Poi un giorno, una notte, è spuntata la Luna. Alla sua luce ti sei vista i piedi, e hai visto la strada. E hai gridato. Perché in Io avevi sbagliato tutto, credendo alla voce, che poi era la tua, che diceva che andava tutto bene mentre in cuor tuo sapevi anche se speravi, speravi, speravi. Tutto sbagliato. Ancora e ancora. Guardando l’intero, quel che era passato per il collo di bottiglia della punta della penna era niente più che un ghirigoro informe, un lungo serpentello di dentifricio lasciato lì a seccare. Avevi creduto che. Avevi pensato. Eh, ma cosa avevi avuto il barbaro coraggio di pensare? Che Caporetto, mamma mia. Io non sono quello, hai gridato. Io. Non sono. Questo. Che ho scritto. E allora, non sai come, hai capito: la differenza tra parlare in Io e essere io. Che sono due cose diverse, questo hai imparato. E allora hai detto: non lo faccio più, non lo faro mai più. Io non è quello che scrivo. Io sono intera. Scrivere è un’altra cosa. Non sai cosa, ovviamente, ma insomma. Quindi adesso, quando parli in Io, non sei tu che parli. Di te, adesso, qui non c’è più molto. Qui si parla in Io, ma è sempre le congiunzioni che intendi. Non te.
Il tuo piccolo te… è una cosa di cui c’è molto poco da raccontare.
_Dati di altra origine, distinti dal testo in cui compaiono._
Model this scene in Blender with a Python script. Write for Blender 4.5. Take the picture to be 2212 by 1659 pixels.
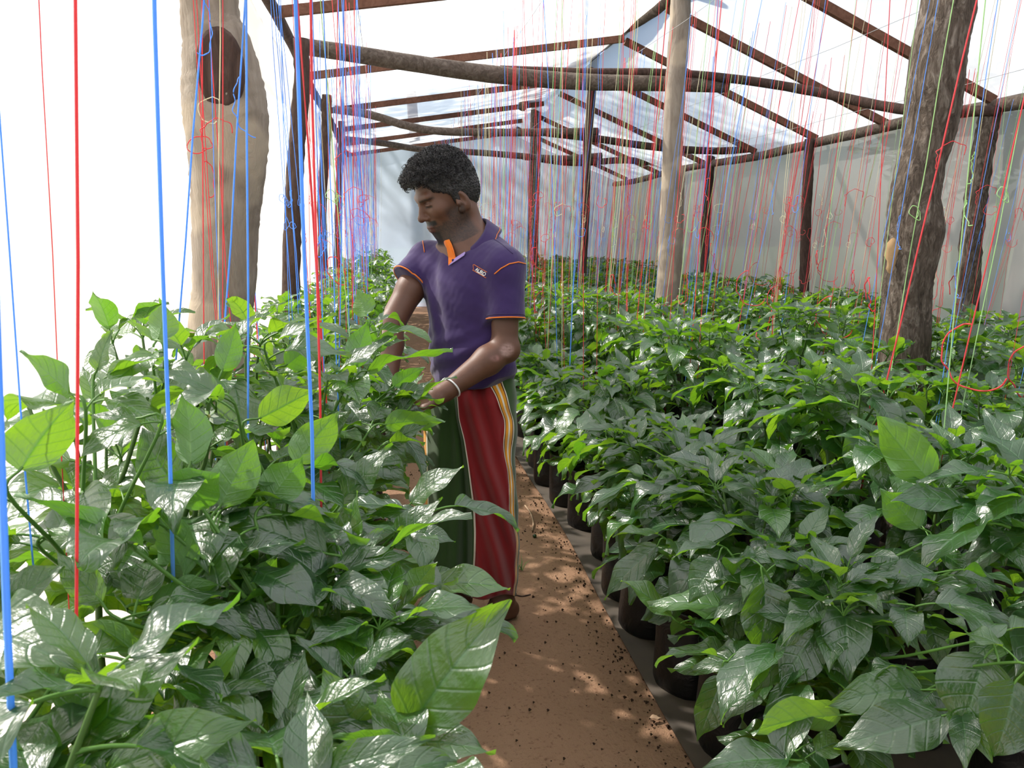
import bpy, math, random
import numpy as np
from mathutils import Matrix, Vector
for o in list(bpy.data.objects): bpy.data.objects.remove(o)
SC = bpy.context.scene
COL = SC.collection
RND = random.Random(11)

# ------------------------------------------------------------------ camera
W, H, FPX = 2212.0, 1659.0, 1700.0
YAW, PITCH, CAMZ = math.radians(8.9), math.radians(11.0), 1.38
CAM = np.array([0, 0, CAMZ])
CR = np.array([math.cos(YAW), -math.sin(YAW), 0.0])          # camera right
CFH = np.array([math.sin(YAW), math.cos(YAW), 0.0])          # camera forward, level
CF = math.cos(PITCH) * CFH - math.sin(PITCH) * np.array([0, 0, 1.0])
CU = math.sin(PITCH) * CFH + math.cos(PITCH) * np.array([0, 0, 1.0])
cd = bpy.data.cameras.new('camera')
cam = bpy.data.objects.new('camera', cd); COL.objects.link(cam)
cam.matrix_world = Matrix(((CR[0], CU[0], -CF[0], 0), (CR[1], CU[1], -CF[1], 0), (CR[2], CU[2], -CF[2], CAMZ), (0, 0, 0, 1)))
cd.sensor_width = 36.0; cd.lens = FPX / W * 36.0; cd.clip_start = 0.02; cd.clip_end = 300
cd.dof.use_dof = True; cd.dof.focus_distance = 2.7; cd.dof.aperture_fstop = 16
SC.camera = cam

# ------------------------------------------------------------------ world, sun, exposure
SUN_AZ = math.radians(-58)      # from +Y (into the picture) towards -X (left)
SUN_EL = math.radians(44)
SDIR = Vector((math.sin(SUN_AZ) * math.cos(SUN_EL), math.cos(SUN_AZ) * math.cos(SUN_EL), math.sin(SUN_EL)))
w = bpy.data.worlds.new('world'); SC.world = w; w.use_nodes = True
nt = w.node_tree
bg = nt.nodes['Background']
sky = nt.nodes.new('ShaderNodeTexSky'); sky.sky_type = 'NISHITA'; sky.sun_disc = False
sky.sun_elevation = SUN_EL; sky.sun_rotation = SUN_AZ; sky.air_density = 1.0; sky.dust_density = 2.5; sky.ozone_density = 1.0
nt.links.new(sky.outputs[0], bg.inputs[0]); bg.inputs[1].default_value = 0.36
sl = bpy.data.lights.new('sun', 'SUN'); sl.energy = 19.0; sl.angle = math.radians(1.2); sl.color = (1.0, 0.95, 0.87)
so = bpy.data.objects.new('sun', sl); COL.objects.link(so); so.location = (-6, 6, 9)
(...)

A meno che non si voglia far finta, come ha detto.. chi l’ha detto? Far finta che sia, la vita, una storia che si può raccontare.
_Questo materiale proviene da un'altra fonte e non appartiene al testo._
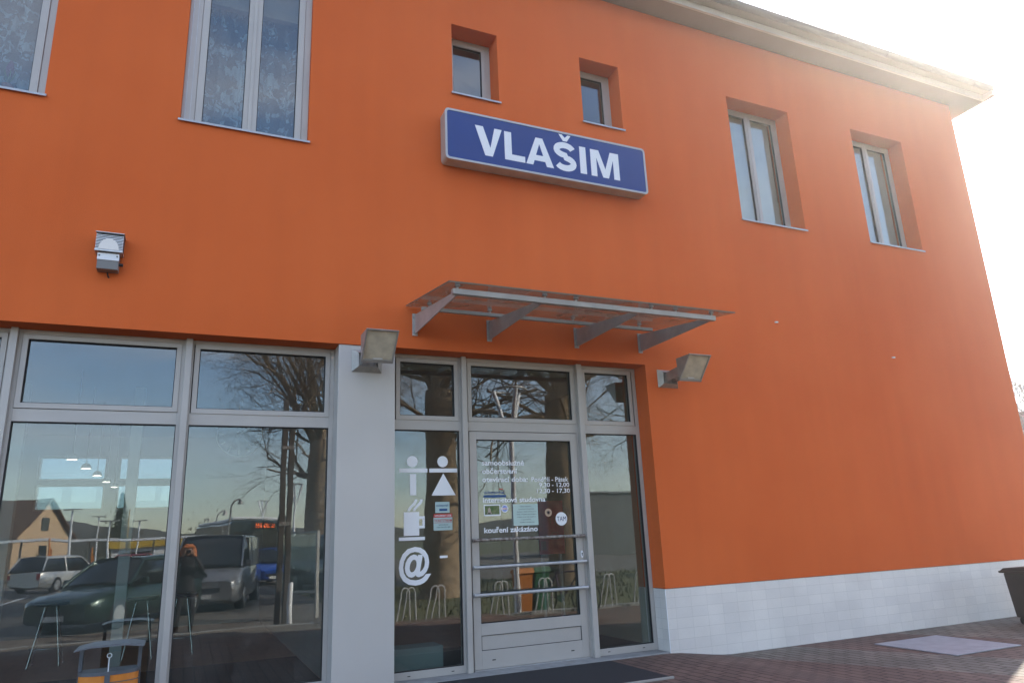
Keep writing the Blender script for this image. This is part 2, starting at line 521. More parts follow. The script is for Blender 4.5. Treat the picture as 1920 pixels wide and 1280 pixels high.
# paving in front of and beside the station
p = MB()
px = [-12+0.5*i for i in range(0, 34)] + [5.0+0.15*i for i in range(0, 10)] + [6.5+0.5*i for i in range(0, 60)]
py = [-7.2+0.2*i for i in range(0, 36)] + [0.0, 0.6, 2, 6, 12]
nx = len(px)
p.add([(x, y, hgt(x, y)) for y in py for x in px], [(j*nx+i, j*nx+i+1, (j+1)*nx+i+1, (j+1)*nx+i) for j in range(len(py)-1) for i in range(nx-1) if not (px[i] >= 3.5 and py[j] < -5.35)])
struct(p.build("pavement", PAVING))
kb = MB()
kb.box(3.4, 36, -5.56, -5.42, -0.12, 0.04)
kb.box(3.4, 3.52, -7.2, -5.56, -0.12, 0.03)
kb.box(-12, 3.4, -7.34, -7.2, -0.12, 0.012)
struct(kb.build("kerb", CONC, bevel=0.01))
rd = MB()
rd.add([(-60,-58,-0.118),(4.6,-58,-0.118),(3.52,-7.34,-0.118),(-60,-7.34,-0.118)], [(0,1,2,3)])
rd.add([(4.6,-58,-0.114),(60,-58,-0.114),(60,-19,-0.114),(3.75,-19,-0.114)], [(0,1,2,3)])
struct(rd.build("road", ASPH))
ln = MB()
for k in range(7):
    x = -16+2.6*k
    ln.add([(x,-27,-0.110),(x+0.12,-27,-0.110),(x+0.12,-22,-0.110),(x,-22,-0.110)], [(0,1,2,3)])
struct(ln.build("parking_lines", WHITE))
# cover plate in the paving
cp = MB()
cp.box(7.98, 9.12, -1.63, -0.545, 0.003, 0.014)
tag(cp.build("cover_plate", mat("plate_grey", (0.34,0.35,0.37), 0.6, 0.2, var=0.12, vscale=6), bevel=0.003), "pale grey rectangular cover plate lying flush in the brown paving beside the white plinth", "cover plate")

# ================================================================== STATION BUILDING
bld = empty("station_building", "two storey orange rendered railway station with white tiled plinth and grey framed windows", "building")
XL, XR, ZT = -9.0, 12.87, 9.12
ENT_T = 3.56
holes = [(-5.8, 5.308, 0.0, ENT_T), (-2.895,-1.571,5.906,8.006), (-0.343,0.981,5.906,8.006),
         (2.744,3.389,6.975,8.01), (4.659,5.305,6.975,8.01), (7.293,8.558,5.906,8.006), (9.983,11.244,5.906,8.006)]
def holed_wall(mb, x0, x1, z0, z1, hs, y0, y1, mi=0):
    xs = sorted(set([x0,x1]+[min(max(h[k],x0),x1) for h in hs for k in (0,1)]))
    zs = sorted(set([z0,z1]+[min(max(h[k],z0),z1) for h in hs for k in (2,3)]))
    idx = {}
    vs = []
    def V(x, y, z):
        k = (x,y,z)
        if k not in idx: idx[k] = len(vs); vs.append(k)
        return idx[k]
    fs = []
    def inside(xa, xb, za, zb):
        return any(h[0] <= xa+1e-6 and h[1] >= xb-1e-6 and h[2] <= za+1e-6 and h[3] >= zb-1e-6 for h in hs)
    for i in range(len(xs)-1):
        for j in range(len(zs)-1):
            if inside(xs[i],xs[i+1],zs[j],zs[j+1]): continue
            a,b_,c,d = xs[i],xs[i+1],zs[j],zs[j+1]
            fs.append((V(a,y0,c),V(b_,y0,c),V(b_,y0,d),V(a,y0,d)))
            fs.append((V(a,y1,c),V(a,y1,d),V(b_,y1,d),V(b_,y1,c)))
            for (e,(p1,p2)) in (((xs[i-1],a,c,d) if i>0 else None, ((a,c),(a,d))), ((b_,xs[i+2],c,d) if i+2<len(xs) else None, ((b_,d),(b_,c))),
                                ((a,b_,zs[j-1],c) if j>0 else None, ((b_,c),(a,c))), ((a,b_,d,zs[j+2]) if j+2<len(zs) else None, ((a,d),(b_,d)))):
                if e is None or inside(*e):
                    fs.append((V(p1[0],y0,p1[1]),V(p2[0],y0,p2[1]),V(p2[0],y1,p2[1]),V(p1[0],y1,p1[1])))
    mb.add(vs, fs, mi)
w = MB()
holed_wall(w, XL, XR, 0.81, ZT, [(h[0],h[1],max(h[2],0.81),h[3]) for h in holes], 0.0, 0.45)
wobj = w.build("wall", ORANGE, bld, bevel=0.006)
w = MB()
DEPTH = 8.4
w.box(XR-0.45, XR-0.001, 0.455, DEPTH, 0.81, ZT)          # gable side
w.build("wall", ORANGE, bld)
w = MB(); w.box(XL+0.001, XL+0.45, 0.455, DEPTH, 0.0, ZT); w.build("wall", ORANGE, bld)
w = MB()
# rear wall with four bright openings of the waiting room
holed_wall(w, XL+0.46, XR-0.46, 0.0, ZT, [(-2.50,-1.40,2.26,2.72),(-1.20,-0.15,2.26,2.72),(-2.50,-1.40,2.80,3.24),(-1.20,-0.15,2.80,3.24)], DEPTH-0.42, DEPTH)
w.build("wall", mat("rear_wall_paint", (0.28,0.29,0.30), 0.9), bld)
for rx0, rx1 in ((-2.50,-1.40),(-1.20,-0.15)):
    for rz0, rz1 in ((2.26,2.72),(2.80,3.24)):
        a_ = MB(); a_.ring(rx0, rx1, rz0, rz1, 0.03, DEPTH-0.40, DEPTH-0.36); wo3 = a_.build("window", ALU, bld)
        a_ = MB(); a_.box(rx0+0.02, rx1-0.02, DEPTH-0.385, DEPTH-0.379, rz0+0.02, rz1-0.02); a_.build("pane", TINT, wo3)
w = MB()
holed_wall(w, -6.2, 1.44, 0.12, 3.6, [(-2.50,-1.40,2.26,2.72),(-1.20,-0.15,2.26,2.72),(-2.50,-1.40,2.80,3.24),(-1.20,-0.15,2.80,3.24)], DEPTH-0.45, DEPTH-0.425)
w.build("lining", mat("dim_interior_paint", (0.30,0.31,0.32), 0.9), bld)
pl = MB()
pl.box(5.310, XR-0.003, 0.008, 0.449, -0.15, 0.806)
pl.build("plinth", TILE, bld)
pl = MB(); pl.box(XR-0.44, XR-0.012, 0.46, DEPTH, -0.15, 0.806); pl.build("plinth", TILE, bld)
pl = MB(); pl.box(XL, -5.81, 0.008, 0.449, -0.15, 0.806); pl.build("plinth", TILE, bld)
tr = MB()
tr.box(5.3025, 5.3095, 0.004, 0.012, 0.09, 0.80)
tr.build("corner_trim", WHITE, bld)
# eaves: flat soffit, light fascia band, gutter
HX = XR+0.50
e = MB()
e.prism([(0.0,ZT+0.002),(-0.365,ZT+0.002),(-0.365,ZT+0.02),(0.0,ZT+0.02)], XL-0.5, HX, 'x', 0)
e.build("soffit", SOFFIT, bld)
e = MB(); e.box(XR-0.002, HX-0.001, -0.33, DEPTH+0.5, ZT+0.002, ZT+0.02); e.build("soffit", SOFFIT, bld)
e = MB(); e.box(HX-0.045, HX-0.001, -0.555, -0.3675, ZT+0.002, ZT+0.10); e.build("soffit", SOFLIGHT, bld)
e = MB()
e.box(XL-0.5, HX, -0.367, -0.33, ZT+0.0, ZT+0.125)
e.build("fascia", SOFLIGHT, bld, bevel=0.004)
e = MB()
e.box(XL-0.5, HX, -0.50, -0.37, ZT+0.105, ZT+0.125)
e.box(HX-0.0, HX+0.03, -0.56, DEPTH+0.5, ZT-0.01, ZT+0.17)       # verge board closing the right end
e.build("eaves_board", mat("eaves_board_paint", (0.19,0.165,0.145), 0.9), bld)
e = MB()
# half-round gutter
gp = []
for k in range(17):
    a = math.pi + math.pi*k/16
    gp.append((-0.495+0.075*math.cos(a), ZT+0.19+0.075*math.sin(a)))
gp2 = [(-0.495+0.071*math.cos(math.pi+math.pi*(16-k)/16), ZT+0.19+0.071*math.sin(math.pi+math.pi*(16-k)/16)) for k in range(17)]
e.prism(gp+gp2, XL-0.5, HX+0.03, 'x', 0)
e.tube([(XL-0.5,-0.570,ZT+0.192),(HX+0.03,-0.570,ZT+0.192)], 0.008, 8)
gut = e.build("gutter", ZINC, bld)
k = XL
while k < HX:
    e = MB()
    pts = [(k, -0.495+0.079*math.cos(math.pi+math.pi*i/8), ZT+0.19+0.079*math.sin(math.pi+math.pi*i/8)) for i in range(9)]
    e.tube(pts, 0.006, 6)
    e.box(k-0.010, k+0.010, -0.584, -0.574, ZT+0.18, ZT+0.212)
    k += 1.15
    e.build("gutter_bracket", ZINC, gut)
e = MB()   # low pitched roof
RZ = ZT+0.17
e.prism([(-0.49,RZ),(DEPTH+0.5,RZ),(DEPTH/2,RZ+1.5)], XL-0.5, HX-0.02, 'x', 0)
e.build("roof", mat("roof_tile", (0.20,0.07,0.045), 0.8, var=0.2, vscale=8), bld)
# small wall anchors
for (x, z) in ((7.66, 4.33), (10.0, 3.95)):
    a = MB(); a.box(x-0.022, x+0.022, -0.03, 0.0, z-0.008, z+0.008)
    a.build("wall_anchor", SIGNW, bld)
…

Che come glielo spieghi, tu, a lui, a lei, a te, che cosa significa toccarlo, il resto, l’altro, toccare le cose, le persone, toccarsi fra esseri umani, con la voce, con le dita, accarezzarsi il viso come ciechi, perché così spesso ti ritrovi cieca in questo groviglio di corpipensieriparole di cui non capisci niente e che è intero anch’esso e che è l’intero che ti contiene, davanti al quale non sai far nient’altro che arrenderti, aprirti e infine vuotarti come il recipiente che lui un giorno ti ha fatto scoprire di essere, e così scorrere sulle cose, gocciolare come acqua, e sfiorare, e filtrare, per capire, o almeno provarci, per tentare di ri-conoscere, distinguere, e infine forse conoscere, un giorno, magari chissà. Ma anche no.
Come lo spieghi, questo? Come lo spieghi cosa vuol dire mandare un sacchetto di mandorle – che hai colto con le tue mani sfregiandoti le braccia – a ottocento chilometri di distanza solo per dire grazie perché mi fai sorridere, come lo spieghi che cos’è un inverno passato a macinare chilometri non per l’impresa in cui ti eri gettata, ma per la persona con cui avevi preso l’impegno di portarla a termine? E le Voci, all’ufficio postale, al bar, in quel treno lungo come l’Italia intera che nonostante tutto ancora sa di sudore e a ogni regione cambia lingua, colori, fisionomia? Ma veramente, parliamone, come si spiegano le volte in cui, appena arrivata, hai sentito parlare un idioma mai sentito prima e – incredibile! – hai capito il senso di quel che veniva detto pur non avendone compreso una sola parola? Come pensi di poter spiegare i sogni, i segni, i tremori, la gioia del tornare a far scorrere la mano sulla carta senza dolore e la cicatrice, come la spieghi, quella, che la ringrazi ogni volta, ogni santissima volta che le dita si stringono di nuovo intorno alla penna? Far finta che sia una storia da raccontarsi – così si fa, forse.
Ma se non si sbroglia prima questa questione dei pronomi… no, non si può fare. Proprio no.